> Given data:
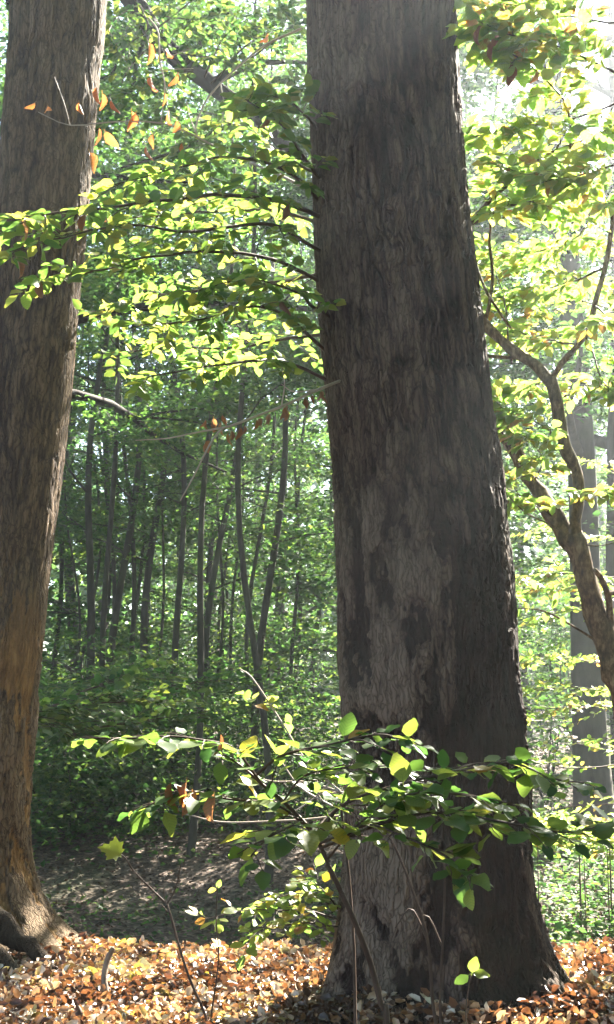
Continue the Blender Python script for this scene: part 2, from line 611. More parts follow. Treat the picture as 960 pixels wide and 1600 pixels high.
def ground_material():
    m, t, out = new_mat('forest_floor')
    tc = t.nodes.new('ShaderNodeTexCoord')
    v = t.nodes.new('ShaderNodeTexVoronoi')
    v.inputs['Scale'].default_value = 18.0
    v.inputs['Randomness'].default_value = 1.0
    t.links.new(tc.outputs['Object'], v.inputs['Vector'])
    sx = t.nodes.new('ShaderNodeSeparateColor')
    t.links.new(v.outputs['Color'], sx.inputs[0])
    r = ramp(t, [(0, (.028, .019, .014)), (.4, (.055, .036, .026)), (.75, (.09, .062, .045)), (1, (.13, .095, .07))])
    t.links.new(sx.outputs[0], r.inputs[0])
    n = t.nodes.new('ShaderNodeTexNoise')
    n.inputs['Scale'].default_value = 0.55
    n.inputs['Detail'].default_value = 5
    t.links.new(tc.outputs['Object'], n.inputs['Vector'])
    rr = ramp(t, [(0.50, (0, 0, 0)), (0.68, (.55, .55, .55))])
    t.links.new(n.outputs['Fac'], rr.inputs[0])
    mx = t.nodes.new('ShaderNodeMix')
    mx.data_type = 'RGBA'
    t.links.new(rr.outputs[0], mx.inputs['Factor'])
    t.links.new(r.outputs[0], mx.inputs['A'])
    mx.inputs['B'].default_value = (.04, .06, .022, 1)
    pb = t.nodes.new('ShaderNodeBsdfPrincipled')
    pb.inputs['Roughness'].default_value = .9
    pb.inputs['Specular IOR Level'].default_value = .2
    t.links.new(mx.outputs['Result'], pb.inputs['Base Color'])
    bp = t.nodes.new('ShaderNodeBump')
    bp.inputs['Strength'].default_value = .8
    bp.inputs['Distance'].default_value = .03
    t.links.new(v.outputs['Distance'], bp.inputs['Height'])
    t.links.new(bp.outputs[0], pb.inputs['Normal'])
    t.links.new(pb.outputs[0], out.inputs['Surface'])
    return m


# ------------------------------------------------------------------ ground
def graded(lo, hi, d0, d1, step, grow):
    c = list(np.arange(d0, d1 + 1e-6, step))
    a, s = d0, step
    left = []
    while a > lo:
        s *= grow
        a -= s
        left.append(a)
    a, s = d1, step
    right = []
    while a < hi:
        s *= grow
        a += s
        right.append(a)
    return np.array(left[::-1] + c + right)


gx = graded(-320, 320, -5, 5, 0.07, 1.12)
gy = graded(-120, 520, 4, 16, 0.07, 1.10)
X, Yg = np.meshgrid(gx, gy)
Z = ground_z(X, Yg)
nx, ny = len(gx), len(gy)
i = np.arange(ny - 1)[:, None] * nx + np.arange(nx - 1)[None]
gq = np.stack([i, i + 1, i + nx + 1, i + nx], -1).reshape(-1, 4)
g = obj('ground', np.stack([X, Yg, Z], -1).reshape(-1, 3), gq, ground_material())
g['kind'] = 'structure'


# ------------------------------------------------------------------ old trunks with real bark relief
def bark_trunk(name, prof, Yax, rows_z, n_around, parent, mat, plate_lo, plate_hi, roots, seed, fine=1.0, scars=(), flaked_shade=False, relief=1.0):
    """prof: (py, left px, right px) silhouette, turned into axis and radius at its own distance."""
    zz, cx, rr = [], [], []
    for py, l, r in prof:
        p = P((l + r) / 2, py, Yax)
        q = P(r, py, Yax)
        zz.append(p[2]); cx.append(p[0]); rr.append(q[0] - p[0])
    o = np.argsort(zz)
    zz, cx, rr = np.array(zz)[o], np.array(cx)[o], np.array(rr)[o]
    z = rows_z
    top = z > zz[-1]
    ax = np.interp(z, zz, cx)
    sl = (cx[-1] - cx[-4]) / (zz[-1] - zz[-4])
    ax = np.where(top, cx[-1] + sl * 0.6 * (z - zz[-1]), ax)
    rad = np.interp(z, zz, rr)
    rad = np.where(top, rr[-1] * np.clip(1 - 0.06 * (z - zz[-1]), .2, 1), rad)
    k = 9
    ker = np.ones(k) / k
    n_f = int((z <= zz[-1]).sum())
    for a in (ax, rad):
        s = np.convolve(np.pad(a[:n_f], k // 2, mode='edge'), ker, 'valid')
        a[:n_f] = s
    u = np.linspace(0, 1, n_around, endpoint=False)
    th = 2 * math.pi * u + .62 * np.sin(2 * math.pi * u) - math.pi * 1.5      # more columns on the side towards the path
    T, Zm = np.meshgrid(th, z)
    Rm = rad[:, None] * np.ones_like(T)
    Am = ax[:, None] * np.ones_like(T)
    # root buttresses
    for (ta, wd, amp, hh) in roots:
        d = np.angle(np.exp(1j * (T - ta)))
        Rm = Rm * (1 + amp * np.exp(-(d / wd) ** 2) * np.exp(-np.clip(Zm, 0, 9) / hh))
    rm = float(np.mean(rr))
    q = np.stack([rm * np.cos(T), rm * np.sin(T), Zm], -1).reshape(-1, 3) + seed * 7.7
    warp = np.stack([noise(q * 5 + 3), noise(q * 5 + 31), noise(q * 5 + 77)], 1) * 0.022
    qw = q + warp
    f = fine
    n1 = noise(qw * np.array([20, 20, 3.0]) * f)
    n1b = noise(qw * np.array([31, 31, 5.5]) * f + 40)
    groove = np.exp(-(n1 / .13) ** 2) + 0.7 * np.exp(-(n1b / .11) ** 2)
    n2 = noise(qw * np.array([55, 55, 12.0]) * f + 9)
    n3 = noise(q * np.array([110, 110, 45.0]) * f + 19)
    pl = noise(qw * np.array([8, 8, 3.2]) * f + 61) + .55 * noise(qw * np.array([19, 19, 9]) * f + 5) + .28 * noise(q * np.array([50, 50, 30]) * f + 8)
    zf = Zm.ravel()
    if flaked_shade:      # bark off the lower right side, its shade painted in as well
        pl = pl - .62 * sstep(-.05, .4, np.cos(T).ravel() + .25 * noise(q * 1.7 + 8)) * (1 - sstep(1.5, 3.2, zf)) + .25 * sstep(.0, .5, -np.cos(T).ravel()) * (1 - sstep(2.6, 3.4, zf))
    wpl = 1 - sstep(plate_lo, plate_hi, zf + 0.5 * noise(q * 1.3 + 2))
    terr = sstep(-.42, -.34, pl) + sstep(-.02, .06, pl) + sstep(.36, .44, pl)
    big = noise(q * 2.1 + 4) * .018 + noise(q * np.array([6, 6, 1.2]) + 14) * .008
    wgr = 1 - 0.45 * wpl
    disp = big - .010 * relief * groove * wgr + .005 * n2 + .0022 * n3 + wpl * (terr - 1.5) * .009 + wpl * .008 * sstep(-.07, .0, pl) * (1 - .7 * sstep(.0, .25, pl))
    for (sx, sz, sr, dep) in scars:      # old branch scars: a dent under a raised brow
        dx = (Am + Rm * np.cos(T) - sx).ravel()
        dz = zf - sz
        front = (np.sin(T).ravel() < 0)
        d = np.sqrt(dx ** 2 + (dz * 1.15) ** 2) / sr
        disp = disp + front * (-dep * np.exp(-(d / .75) ** 4) + .5 * dep * np.exp(-((d - 1.0) / .22) ** 2) * sstep(-.4, .5, dz / sr))
    Rd = Rm + disp.reshape(Rm.shape)
    V = np.stack([Am + Rd * np.cos(T), Yax + Rd * np.sin(T), Zm], -1).reshape(-1, 3)
    nr = len(z)
    i = np.arange(nr - 1)[:, None] * n_around
    j = np.arange(n_around)[None]
    j2 = (j + 1) % n_around
    Q = np.stack([i + j, i + j2, i + n_around + j2, i + n_around + j], -1).reshape(-1, 4)
    plate = np.clip(.52 + wpl * .5 * (terr / 3 - .5) + .22 * n1b * wgr + .16 * n2 + .16 * noise(q * np.array([3, 3, .8]) + 21) - .34 * np.clip(groove, 0, 1) * wgr, 0, 1)
    if flaked_shade:      # bark change plus painted side light: paler on the left, darker right
        plate = np.clip(plate - .20 * np.tanh(2.2 * (np.cos(T).ravel() + .12 + .35 * noise(q * np.array([4, 4, 1.1]) + 71))), 0, 1)
    bt_ = -.03 if flaked_shade else -.08
    bare = wpl * (1 - sstep(bt_ - .07, bt_, pl)) * sstep(.25, .5, wpl)  # on the left trunk this mask carries the painted golden bounce light
    o = obj(name, V, Q, mat, parent, {'plate': ('POINT', plate), 'bare': ('POINT', np.clip(bare, 0, 1))})
    return o, (z, ax, rad)


def rows(z0, z1, step, zt, step2):
    return np.concatenate([np.arange(z0, z1, step), np.arange(z1, zt, step2)])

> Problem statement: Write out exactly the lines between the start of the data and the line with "return np.array(left[::-1] + c + right)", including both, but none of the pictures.

> Written reply:
Continue the Blender Python script for this scene: part 2, from line 611. More parts follow. Treat the picture as 960 pixels wide and 1600 pixels high.
def ground_material():
    m, t, out = new_mat('forest_floor')
    tc = t.nodes.new('ShaderNodeTexCoord')
    v = t.nodes.new('ShaderNodeTexVoronoi')
    v.inputs['Scale'].default_value = 18.0
    v.inputs['Randomness'].default_value = 1.0
    t.links.new(tc.outputs['Object'], v.inputs['Vector'])
    sx = t.nodes.new('ShaderNodeSeparateColor')
    t.links.new(v.outputs['Color'], sx.inputs[0])
    r = ramp(t, [(0, (.028, .019, .014)), (.4, (.055, .036, .026)), (.75, (.09, .062, .045)), (1, (.13, .095, .07))])
    t.links.new(sx.outputs[0], r.inputs[0])
    n = t.nodes.new('ShaderNodeTexNoise')
    n.inputs['Scale'].default_value = 0.55
    n.inputs['Detail'].default_value = 5
    t.links.new(tc.outputs['Object'], n.inputs['Vector'])
    rr = ramp(t, [(0.50, (0, 0, 0)), (0.68, (.55, .55, .55))])
    t.links.new(n.outputs['Fac'], rr.inputs[0])
    mx = t.nodes.new('ShaderNodeMix')
    mx.data_type = 'RGBA'
    t.links.new(rr.outputs[0], mx.inputs['Factor'])
    t.links.new(r.outputs[0], mx.inputs['A'])
    mx.inputs['B'].default_value = (.04, .06, .022, 1)
    pb = t.nodes.new('ShaderNodeBsdfPrincipled')
    pb.inputs['Roughness'].default_value = .9
    pb.inputs['Specular IOR Level'].default_value = .2
    t.links.new(mx.outputs['Result'], pb.inputs['Base Color'])
    bp = t.nodes.new('ShaderNodeBump')
    bp.inputs['Strength'].default_value = .8
    bp.inputs['Distance'].default_value = .03
    t.links.new(v.outputs['Distance'], bp.inputs['Height'])
    t.links.new(bp.outputs[0], pb.inputs['Normal'])
    t.links.new(pb.outputs[0], out.inputs['Surface'])
    return m


# ------------------------------------------------------------------ ground
def graded(lo, hi, d0, d1, step, grow):
    c = list(np.arange(d0, d1 + 1e-6, step))
    a, s = d0, step
    left = []
    while a > lo:
        s *= grow
        a -= s
        left.append(a)
    a, s = d1, step
    right = []
    while a < hi:
        s *= grow
        a += s
        right.append(a)
    return np.array(left[::-1] + c + right)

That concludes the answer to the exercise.